De acordo com alguns estudiosos, em 10 de dezembro de 1531, durante a cerimônia de lançamento da primeira pedra para o revestimento de mármore da Casa Santa, foi registrado o canto da ladainha de Nossa Senhora, marcando a primeira evidência documentada dessa prática no santuário de Loreto (BASADONNA; SANTARELLI, 2000). Embora seja razoável inferir que tal costume já existisse anteriormente.
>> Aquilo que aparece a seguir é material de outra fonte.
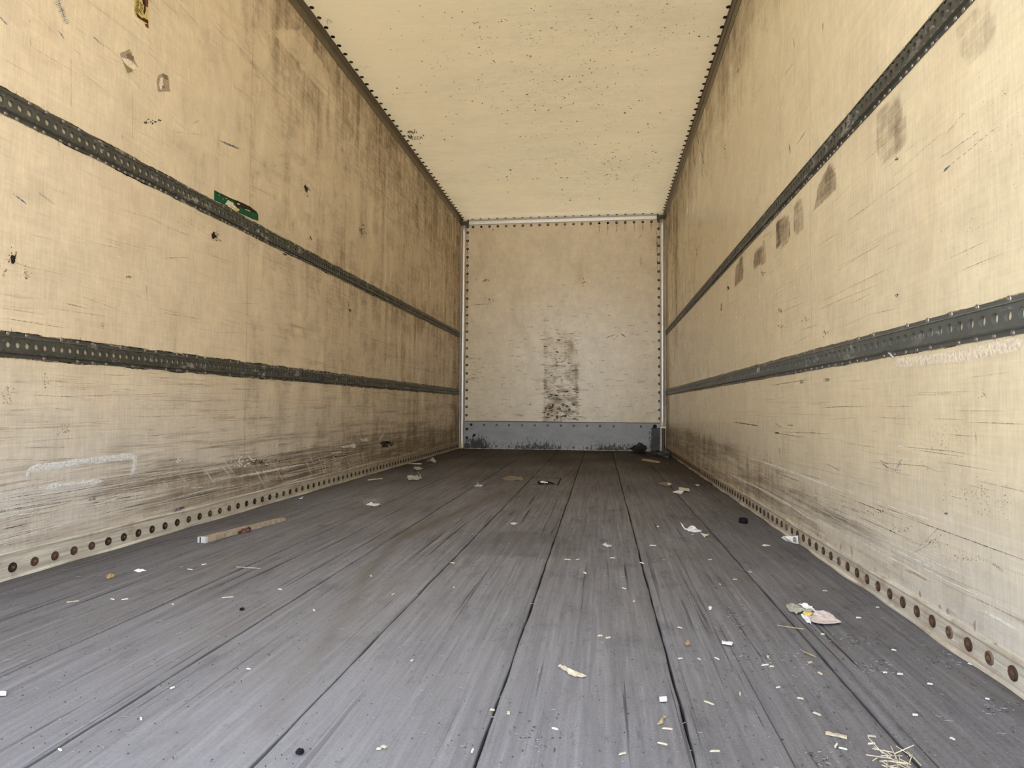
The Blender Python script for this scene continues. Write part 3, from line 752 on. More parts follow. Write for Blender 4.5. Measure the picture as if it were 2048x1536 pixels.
ml = Marks('L')
ml.hatch('ink_blue', 114, 2, 134, 46, 16, 8, -3, 0.0022); ml.hatch('ink_blue', 118, 4, 130, 40, 8, 2, 8, 0.002)
ml.hatch('ink_blue', 0, 34, 12, 48, 6, 4, 1, 0.003); ml.stroke('ink_blue', [(115, 60), (122, 68), (129, 79)], 0.006)
ml.stroke('ink_dark', [(146, 96), (155, 105), (163, 111)], 0.002); ml.hatch('ink_dark', 152, 58, 178, 72, 9, 2, 4, 0.0018)
ml.hatch('ink_blue', 186, 74, 208, 93, 10, 3, 2, 0.003); ml.stroke('ink_blue', [(25, 387), (36, 395), (54, 409)], 0.006); ml.hatch('ink_blue', 80, 388, 106, 406, 9, 2, 4, 0.002)
ml.stroke('ink_blue', [(438, 281), (455, 288), (480, 298)], 0.010); ml.hatch('ink_blue', 336, 455, 376, 470, 9, 3, 2, 0.003)
for p in (((59, 38), (60, 48)), ((60, 76), (62, 98)), ((496, 115), (522, 160)), ((508, 148), (521, 158)), ((466, 172), (486, 186)), ((242, 268), (246, 282)), ((384, 248), (400, 240)), ((290, 148), (300, 160))):
    ml.stroke('ink_dark', p, 0.003)
ml.spatter('ink_black', 302, 243, 18, 4, 16, 1.8); ml.blot('ink_black', 291, 246, 3.5, 3)
ml.blot('ink_black', 26, 518, 6, 10); ml.spatter('ink_black', 25, 515, 8, 14, 20, 1.8); ml.spatter('ink_dark', 8, 542, 8, 16, 14, 2.2); ml.spatter('ink_dark', 54, 550, 10, 14, 16, 2.2)
ml.blot('ink_black', 427, 471, 5, 7); ml.spatter('ink_dark', 432, 474, 12, 8, 26, 2); ml.spatter('ink_dark', 614, 380, 6, 16, 22, 1.8); ml.blot('ink_black', 612, 378, 3, 7, ang=-.3)
ml.blot('ink_dark', 722, 463, 3.5, 8); ml.spatter('ink_dark', 726, 458, 8, 14, 34, 1.5); ml.blot('ink_black', 700, 621, 2.5, 3); ml.stroke('ink_black', [(695, 600), (697, 615)], 0.010)
ml.stroke('ink_dark', [(585, 444), (587, 462)], 0.012); ml.stroke('ink_black', [(619, 471), (624, 481)], 0.014); ml.stroke('ink_black', [(565, 508), (574, 510)], 0.010)
ml.stroke('ink_dark', [(828, 404), (838, 422)], 0.012); ml.stroke('ink_dark', [(802, 386), (812, 398)], 0.010); ml.stroke('ink_dark', [(583, 638), (585, 660), (589, 678)], 0.004)
ml.stroke('ink_brown', [(0, 635), (60, 645), (136, 657)], 0.003); ml.hatch('ink_brown', 300, 645, 326, 640, 10, 2, 2, 0.002); ml.hatch('ink_brown', 136, 608, 178, 618, 12, 4, 2, 0.003)
ml.spatter('ink_dark', 258, 554, 10, 3, 14, 1.6); ml.stroke('ink_dark', [(292, 568), (294, 588)], 0.003); ml.stroke('ink_brown', [(320, 518), (350, 515), (380, 516)], 0.003)
ml.spatter('ink_dark', 92, 762, 8, 12, 26, 1.7); ml.spatter('ink_dark', 14, 790, 14, 22, 30, 1.8); ml.spatter('ink_brown', 128, 860, 12, 12, 26, 2); ml.spatter('ink_dark', 205, 650, 5, 8, 14, 1.5)
for a in ((255, 768, 330, 770), (60, 766, 130, 768), (300, 810, 400, 806), (240, 846, 295, 848), (350, 865, 460, 852), (150, 790, 270, 795), (0, 882, 90, 878), (60, 830, 180, 826), (400, 790, 520, 788), (430, 830, 560, 822), (560, 862, 700, 850), (620, 800, 760, 806)):
    for _ in range(7):
        du, dv = random.uniform(-70, 70), random.uniform(-26, 26); L_ = random.uniform(.25, .9)
        ml.stroke(random.choice(['ink_brown', 'ink_brown', 'ink_dark']), [(a[0]+du, a[1]+dv), (a[0]+du+(a[2]-a[0])*L_, a[1]+dv+(a[3]-a[1])*L_)], random.uniform(.0006, .0018))
# random scratches along the wall
def rnd_scratches(mk, s, n, ylo, yhi, zlo, zhi, mats, wl, ang=0.10, ln=(0.05, 0.35)):
    for _ in range(n):
        y0 = random.uniform(ylo, yhi); z0 = random.uniform(zlo, zhi); L_ = random.uniform(*ln); a = random.gauss(0, ang)
        X0 = 0 if s == 'L' else W
        p = Vector((X0, y0, z0)); q_ = Vector((X0, min(D-0.06, y0+L_*math.cos(a)), min(2.75, max(0.1, z0+L_*math.sin(a)))))
        mk.world(random.choice(mats), [p, q_], random.uniform(*wl), True, 0.3, 0.0004+random.random()*0.0004)
rnd_scratches(ml, 'L', 420, 1.3, 7.6, 0.12, 0.66, ['ink_brown', 'ink_brown', 'ink_dark', 'ink_white'], (.0005, .0017), 0.03)
rnd_scratches(ml, 'L', 260, 1.3, 7.6, 0.74, 1.36, ['ink_brown', 'ink_brown', 'ink_white'], (.0005, .0017), 0.07)
rnd_scratches(ml, 'L', 300, 1.5, 7.6, 1.46, 2.74, ['ink_brown', 'ink_brown', 'ink_brown', 'ink_dark'], (.0005, .0018), 0.25)
rnd_scratches(ml, 'L', 220, 1.3, 5.5, 0.10, 0.26, ['ink_white', 'ink_brown', 'ink_dark', 'ink_white'], (.0008, .0026), 0.02, (0.1, 0.6))
# pale gouges low on the left wall
for a, b, w in (((440, 928), (460, 952), .004), ((506, 932), (532, 977), .004), ((523, 934), (542, 971), .003), ((547, 924), (569, 969), .004), ((608, 915), (626, 954), .004), ((618, 909), (628, 930), .005), ((635, 913), (641, 924), .004), ((657, 917), (661, 946), .005), ((664, 911), (672, 921), .005), ((678, 924), (684, 938), .006), ((692, 913), (700, 936), .005), ((723, 901), (729, 928), .006), ((731, 915), (735, 928), .006), ((719, 919), (721, 934), .005),
                ((405, 934), (431, 970), .004), ((358, 948), (379, 972), .003), ((435, 905), (473, 953), .003), ((493, 909), (510, 925), .008), ((648, 915), (652, 945), .006), ((640, 920), (650, 950), .005), ((668, 920), (676, 944), .005), ((325, 960), (338, 978), .003)):
    ml.stroke('ink_white', [a, b], w)
for a, b, w in (((464, 956), (620, 926), .010), ((545, 973), (655, 942), .005), ((565, 948), (660, 928), .004), ((659, 907), (686, 903), .008), ((635, 926), (733, 903), .004), ((380, 976), (410, 974), .004), ((0, 1035), (150, 1014), .002), ((183, 1010), (245, 994), .004), ((186, 1014), (248, 1000), .004), ((430, 1020), (560, 985), .003), ((300, 1010), (470, 965), .002), ((440, 935), (560, 905), .003), ((700, 890), (712, 893), .03), ((730, 878), (738, 880), .03)):
    ml.stroke('ink_white', [a, b], w)
ml.blot('ink_white', 553, 892, 4, 4.5); ml.spatter('ink_white', 352, 921, 12, 5, 10, 2); ml.blot('ink_white', 700, 892, 16, 2.5, ang=-.12); ml.blot('ink_white', 728, 880, 9, 3); ml.blot('ink_black', 772, 886, 11, 5, ang=-.2); ml.spatter('ink_black', 773, 889, 14, 9, 22, 2.2)
ml.stroke('ink_white', [(768, 866), (760, 878), (758, 886)], .016); ml.stroke('ink_white', [(848, 850), (847, 862)], .02)
ml.spatter('ink_dark', 515, 925, 30, 5, 40, 2.2); ml.blot('ink_dark', 507, 927, 8, 3, ang=-.1); ml.spatter('ink_rust', 555, 920, 18, 5, 26, 2); ml.spatter('ink_white', 480, 925, 16, 10, 24, 2.6)
ml.stroke('ink_rust', [(195, 1063), (240, 1052), (262, 1046)], .010); ml.stroke('ink_rust', [(345, 1020), (348, 1035)], .008); ml.blot('ink_navy', 184, 999, 9, 2.2, ang=-.15); ml.blot('ink_navy', 360, 1018, 12, 3, ang=-.3)
for u_ in (0, 142, 265, 455): ml.stroke('seam', [(u_+(460 if u_ == 0 else 0)*0, 40+u_*0.55), (u_, 140+u_*0.52)], .002, False, .1) if u_ else None
for y_ in (3.02, 4.24, 5.46, 6.68):
    for za, zb in ((0.10, 0.655), (0.735, 1.365), (1.445, 2.74)): ml.world('seam', [Vector((0, y_, za)), Vector((0, y_, zb))], 0.0025, False, 0.1, 0.0003)
# grime line where the tracks meet the liner
for zc in (1.404, 0.694):
    for _ in range(260):
        y0 = random.uniform(1.3, 7.8); t_ = random.choice((1, 1, -1)); z0 = zc+t_*(0.0375)
        ml.world(random.choice(['ink_dark', 'ink_brown', 'ink_black']), [Vector((0, y0, z0)), Vector((0, y0+random.uniform(.03, .16), z0+t_*random.uniform(0, .002)))], random.uniform(.003, .006)*(1+0.35*y0/4), True, .5, 0.0006)
        if random.random() < 0.25: ml.world('ink_brown', [Vector((0, y0, z0)), Vector((0, y0, z0+t_*random.uniform(.006, .02)))], .003, True, .4, .0006)
ml.done(wall_left)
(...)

Em 31 de janeiro de 1547, o cônego de Loreto, João de Albona, deixou um legado aos agostinianos de Recanati para que uma missa fosse celebrada todos os sábados em honra de Nossa Senhora, incluindo o canto ou a recitação da ladainha mariana. Posteriormente, por volta de 1565, foi registrado que os peregrinos chegavam ao santuário de Loreto cantando a ladainha de Nossa Senhora, evidenciando que essa prática já estava profundamente enraizada na devoção popular da época (BASADONNA; SANTARELLI, 2000). Atualmente, essa prática ainda é utilizada após a recitação do terço nas comunidades, sendo incorporada como um elemento devocional que enriquece e complementa a oração.
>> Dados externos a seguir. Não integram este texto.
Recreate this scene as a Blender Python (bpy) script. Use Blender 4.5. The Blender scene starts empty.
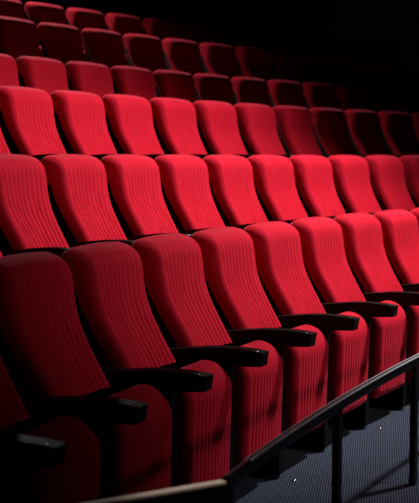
import bpy, bmesh, math, random
from mathutils import Vector, Matrix

S = bpy.context.scene
COL = S.collection
PI = math.pi

# ------------------------------------------------------------------ place
# The rows are concentric arcs about CEN. z = 0 is the carpet under the front row.
EYE = 1.49
CEN = Vector((-3.5867, -16.4584))
PITCH = 0.55                      # seat to seat along a row


def at(R, th, z=0.0):
    return Vector((CEN.x + R * math.cos(th), CEN.y + R * math.sin(th), z))


# ------------------------------------------------------------------ camera
cd = bpy.data.cameras.new('camera')
cam = bpy.data.objects.new('camera', cd)
COL.objects.link(cam)
cam.location = (0, 0, EYE)
cam.rotation_euler = (PI / 2 - 0.08637, 0, -PI / 2)
cd.sensor_fit = 'VERTICAL'
cd.sensor_height = 36
cd.sensor_width = 36
cd.lens = 36 * 1100 / 503
cd.clip_start = 0.05
cd.dof.use_dof = True
cd.dof.focus_distance = 5.0
cd.dof.aperture_fstop = 3.6
S.camera = cam

# ------------------------------------------------------------------ light
w = bpy.data.worlds.new('dark_hall')
S.world = w
w.use_nodes = True
w.node_tree.nodes['Background'].inputs[0].default_value = (0.8, 0.85, 1, 1)
w.node_tree.nodes['Background'].inputs[1].default_value = 0.0006


def spot(name, loc, target, watts, cone, blend, size, color=(1, 1, 1)):
    d = bpy.data.lights.new(name, 'SPOT')
    d.energy = watts
    d.spot_size = math.radians(cone)
    d.spot_blend = blend
    d.shadow_soft_size = size
    d.color = color
    o = bpy.data.objects.new(name, d)
    COL.objects.link(o)
    o.location = loc
    o.rotation_euler = (Vector(target) - Vector(loc)).to_track_quat('-Z', 'Y').to_euler()
    return o


spot('ceiling_spot', at(16.4, 0.87, 6.45), at(19.2, 0.972, 1.15), 3300, 54, 1.0, 0.22, (1, 0.95, 0.93))
spot('stage_spot', (2.3, -10.5, 4.4), at(19.0, 1.06, 1.6), 1500, 25, 1.0, 0.7, (1, 0.96, 0.95))
spot('rear_spot', at(25.5, 0.91, 5.9), at(22.3, 0.93, 2.4), 1600, 70, 1.0, 0.15, (1, 0.92, 0.93))
spot('cap_fill_spot', at(17.45, 1.19, 5.5), at(17.68, 1.193, 0.55), 520, 7.5, 1.0, 0.05, (1, 0.90, 0.86))  # added narrow lamp, only there to brighten the wooden railing cap

S.view_settings.view_transform = 'Standard'
S.view_settings.look = 'None'
S.view_settings.gamma = 1
S.view_settings.exposure = 0.0
S.view_settings.use_curve_mapping = False

# ------------------------------------------------------------------ materials


def mat(name, base, rough=0.6, metal=0.0, spec=0.5, sheen=0.0, sheen_tint=(1, 1, 1), sheen_rough=0.4, coat=0.0):
    m = bpy.data.materials.new(name)
    m.use_nodes = True
    b = m.node_tree.nodes['Principled BSDF']
    b.inputs['Base Color'].default_value = (*base, 1)
    b.inputs['Roughness'].default_value = rough
    b.inputs['Metallic'].default_value = metal
    b.inputs['Specular IOR Level'].default_value = spec
    b.inputs['Sheen Weight'].default_value = sheen
    b.inputs['Sheen Tint'].default_value = (*sheen_tint, 1)
    b.inputs['Sheen Roughness'].default_value = sheen_rough
    b.inputs['Coat Weight'].default_value = coat
    return m


def nodes(m):
    return m.node_tree.nodes, m.node_tree.links, m.node_tree.nodes['Principled BSDF']


def velvet():
    m = mat('red_velvet', (0.5, 0.006, 0.022), 0.85, 0, 0.10, 0.5, (1, 0.22, 0.29), 0.25)
    N, K, b = nodes(m)
    tc = N.new('ShaderNodeTexCoord')
    n1 = N.new('ShaderNodeTexNoise')
    n1.inputs['Scale'].default_value = 9
    n1.inputs['Detail'].default_value = 4
    n2 = N.new('ShaderNodeTexNoise')
    n2.inputs['Scale'].default_value = 420
    n2.inputs['Detail'].default_value = 2
    K.new(tc.outputs['Object'], n1.inputs['Vector'])
    K.new(tc.outputs['Object'], n2.inputs['Vector'])
    mx = N.new('ShaderNodeMix')
    mx.data_type = 'RGBA'
    mx.inputs[6].default_value = (0.45, 0.005, 0.019, 1)
    mx.inputs[7].default_value = (0.62, 0.009, 0.031, 1)
    K.new(n1.outputs['Fac'], mx.inputs[0])
    K.new(mx.outputs[2], b.inputs['Base Color'])
    bp = N.new('ShaderNodeBump')
    bp.inputs['Strength'].default_value = 0.35
    bp.inputs['Distance'].default_value = 0.002
    K.new(n2.outputs['Fac'], bp.inputs['Height'])
    K.new(bp.outputs['Normal'], b.inputs['Normal'])
    return m


def carpet():
    m = mat('ribbed_carpet', (0.05, 0.06, 0.08), 0.95, 0, 0.1, 0.15, (0.7, 0.8, 1))
    N, K, b = nodes(m)
    tc = N.new('ShaderNodeTexCoord')
    mp = N.new('ShaderNodeMapping')
    mp.inputs['Rotation'].default_value = (0, 0, 0.155)
    K.new(tc.outputs['Object'], mp.inputs['Vector'])
    wv = N.new('ShaderNodeTexWave')
    wv.bands_direction = 'Y'
    wv.inputs['Scale'].default_value = 27
    wv.inputs['Distortion'].default_value = 0.6
    wv.inputs['Detail'].default_value = 2
    wv.inputs['Detail Scale'].default_value = 3
    K.new(mp.outputs['Vector'], wv.inputs['Vector'])
    n1 = N.new('ShaderNodeTexNoise')
    n1.inputs['Scale'].default_value = 170
    K.new(tc.outputs['Object'], n1.inputs['Vector'])
    mu = N.new('ShaderNodeMath')
    mu.operation = 'MULTIPLY'
    K.new(wv.outputs['Fac'], mu.inputs[0])
    K.new(n1.outputs['Fac'], mu.inputs[1])
    mx = N.new('ShaderNodeMix')
    mx.data_type = 'RGBA'
    mx.inputs[6].default_value = (0.003, 0.005, 0.011, 1)
    mx.inputs[7].default_value = (0.12, 0.15, 0.225, 1)
    K.new(mu.outputs[0], mx.inputs[0])
    K.new(mx.outputs[2], b.inputs['Base Color'])
    bp = N.new('ShaderNodeBump')
    bp.inputs['Strength'].default_value = 0.6
    bp.inputs['Distance'].default_value = 0.004
    K.new(mu.outputs[0], bp.inputs['Height'])
    K.new(bp.outputs['Normal'], b.inputs['Normal'])
    return m


def grained(name, base, rough, spec, scale=30):
    m = mat(name, base, rough, 0, spec)
    N, K, b = nodes(m)
    tc = N.new('ShaderNodeTexCoord')
    n1 = N.new('ShaderNodeTexNoise')
    n1.inputs['Scale'].default_value = scale
    n1.inputs['Detail'].default_value = 5
    K.new(tc.outputs['Object'], n1.inputs['Vector'])
    mr = N.new('ShaderNodeMapRange')
    mr.inputs['To Min'].default_value = rough * 0.8
    mr.inputs['To Max'].default_value = min(1, rough * 1.25)
    K.new(n1.outputs['Fac'], mr.inputs['Value'])
    K.new(mr.outputs['Result'], b.inputs['Roughness'])
    return m


M_VELVET = velvet()
M_CARPET = carpet()
M_ARM = grained('black_lacquered_wood', (0.006, 0.004, 0.004), 0.6, 0.12, 40)
M_SHELL = grained('black_seat_shell', (0.004, 0.003, 0.003), 0.6, 0.12)
M_STEEL = grained('black_painted_steel', (0.005, 0.005, 0.007), 0.35, 0.3)
M_CHROME = mat('chrome', (0.8, 0.8, 0.82), 0.2, 1.0)
M_RAIL_HIGHLIGHT = mat('rail_highlight', (0.95, 0.95, 1.0), 0.3, 0.3)  # near-white, the handrail's highlight put into the colour
M_BEIGE = grained('beige_wood', (0.50, 0.40, 0.31), 0.55, 0.3, 60)
M_BLACK = grained('black_wall_paint', (0.006, 0.006, 0.007), 0.9, 0.05, 4)

# ------------------------------------------------------------------ mesh helpers


def link(name, bm, m, parent=None, smooth=True, angle=40):
    bmesh.ops.recalc_face_normals(bm, faces=bm.faces[:])
    if smooth:
        for f in bm.faces:
            f.smooth = True
        for e in bm.edges:
            if len(e.link_faces) == 2 and e.calc_face_angle(0) > math.radians(angle):
                e.smooth = False
    me = bpy.data.meshes.new(name)
    bm.to_mesh(me)
    bm.free()
    me.materials.append(m)
    o = bpy.data.objects.new(name, me)
    COL.objects.link(o)
    if parent:
        o.parent = parent
    return o


def thing(name, label, cat, loc, rz=0.0, group=None):
    o = bpy.data.objects.new(name, None)
    o.empty_display_size = 0.1
    COL.objects.link(o)
    o.location = loc
    o.rotation_euler = (0, 0, rz)
    tag(o, label, cat, group)
    return o


def tag(o, label, cat, group=None):
    o['label'] = label
    o['category'] = cat
    if group:
        o['group'] = group
    return o


def struct(name, bm, m):
    o = link(name, bm, m)
    o['kind'] = 'structure'
    return o


def prism_x(outline, x0, x1, bevel=0.004, seg=2):
    """(y, z) outline extruded along x."""
    bm = bmesh.new()
    a = [bm.verts.new((x0, y, z)) for y, z in outline]
    b = [bm.verts.new((x1, y, z)) for y, z in outline]
    n = len(outline)
    bm.faces.new(a)
    bm.faces.new(b[::-1])
    for i in range(n):
        bm.faces.new((a[i], b[i], b[(i + 1) % n], a[(i + 1) % n]))
    if bevel:
        es = [e for e in bm.edges if e.calc_face_angle(0) > math.radians(25)]
        bmesh.ops.bevel(bm, geom=es, offset=bevel, segments=seg, affect='EDGES', profile=0.5)
    return bm


def smoothstep(a, b, x):
    t = max(0.0, min(1.0, (x - a) / (b - a)))
    return t * t * (3 - 2 * t)


def interp(tab, x):
    """Catmull-Rom through (x, y) pairs."""
    if x <= tab[0][0]:
        return tab[0][1]
    if x >= tab[-1][0]:
        return tab[-1][1]
    for i in range(len(tab) - 1):
        if tab[i][0] <= x <= tab[i + 1][0]:
            x0, y0 = tab[i]
            x1, y1 = tab[i + 1]
            h = x1 - x0
            m0 = (y1 - tab[i - 1][1]) / (x1 - tab[i - 1][0]) if i > 0 else (y1 - y0) / h
            m1 = (tab[i + 2][1] - y0) / (tab[i + 2][0] - x0) if i + 2 < len(tab) else (y1 - y0) / h
            t = (x - x0) / h
            return ((2 * t**3 - 3 * t**2 + 1) * y0 + (t**3 - 2 * t**2 + t) * h * m0
                    + (-2 * t**3 + 3 * t**2) * y1 + (t**3 - t**2) * h * m1)


# ------------------------------------------------------------------ the theatre seat
# local frame: x along the row (away from the viewer), y to the rear, z up; x = 0 mid seat
TOP = 1.135           # top of the back
HW = 0.230            # half width of back and seat
SHIFT = 0.012         # cushions sit this far off the middle between two armrests
# front face of the back: height below the top -> how far forward of the top edge
FRONT = [(0.0, -0.005), (0.008, 0.030), (0.022, 0.062), (0.045, 0.091), (0.075, 0.107), (0.12, 0.116), (0.17, 0.125),
         (0.22, 0.138), (0.27, 0.158), (0.32, 0.184), (0.38, 0.219), (0.44, 0.255), (0.50, 0.290)]
REAR = [(0.0, -0.012), (0.012, -0.032), (0.04, -0.043), (0.10, -0.040), (0.2, -0.020), (0.3, 0.012), (0.4, 0.055), (0.50, 0.11)]
BACK_H = 0.50
RIBS = 9
RIB_HALF = 0.165


def pad_rear(d):
    """rear of the cushion: wraps over the top, then stays a thin pad"""
    k = smoothstep(0.05, 0.14, d)
    return interp(REAR, d) * (1 - k) + (interp(FRONT, d) - 0.095) * k


def rib(x, d=0.0):
    """0 at a groove, 1 on the crown of a rib; plain outside the ribbed field."""
    x += 0.0035 * math.sin(9 * d + 25 * x) * smoothstep(0.0, 0.1, d)
    u = (x + RIB_HALF) / (2 * RIB_HALF) * RIBS
    if u < 0 or u > RIBS:
        d = (-u if u < 0 else u - RIBS) / 1.0
        return min(1.0, d * 2.5) ** 0.5 if d < 1 else 1.0
    t = u - math.floor(u)
    return abs(math.sin(PI * t)) ** 0.7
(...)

Em síntese, é importante compreender que a Ladainha Lauretana não tem como objetivo principal ser objeto de análise ou reflexão intelectual, mas sim servir como uma oração profunda e envolvente. Ela se configura como uma expressão de prece e um instrumento catequético. Suas metáforas poéticas, embora complexas, têm a capacidade de tocar o coração dos devotos, promovendo uma experiência espiritual que convida à contemplação do Mistério. É nas comunidades simples que o verdadeiro valor das ladainhas se manifesta, sendo recitadas com fé. Enxergar a Ladainha como um conjunto de fórmulas repetitivas e ultraadas é um equívoco; ao contrário, ao rezá-la, o fiel é conduzido a uma experiência de acolhimento e conforto, como uma criança nos braços de Maria, onde sempre se encontra Jesus.
REFERÊNCIAS
BASADONNA, Giorgio; SANTARELLI, Giuseppe. Ladainhas de Nossa Senhora.
Tradução João Rezende Costa. São Paulo: Edições Loyola, 2000.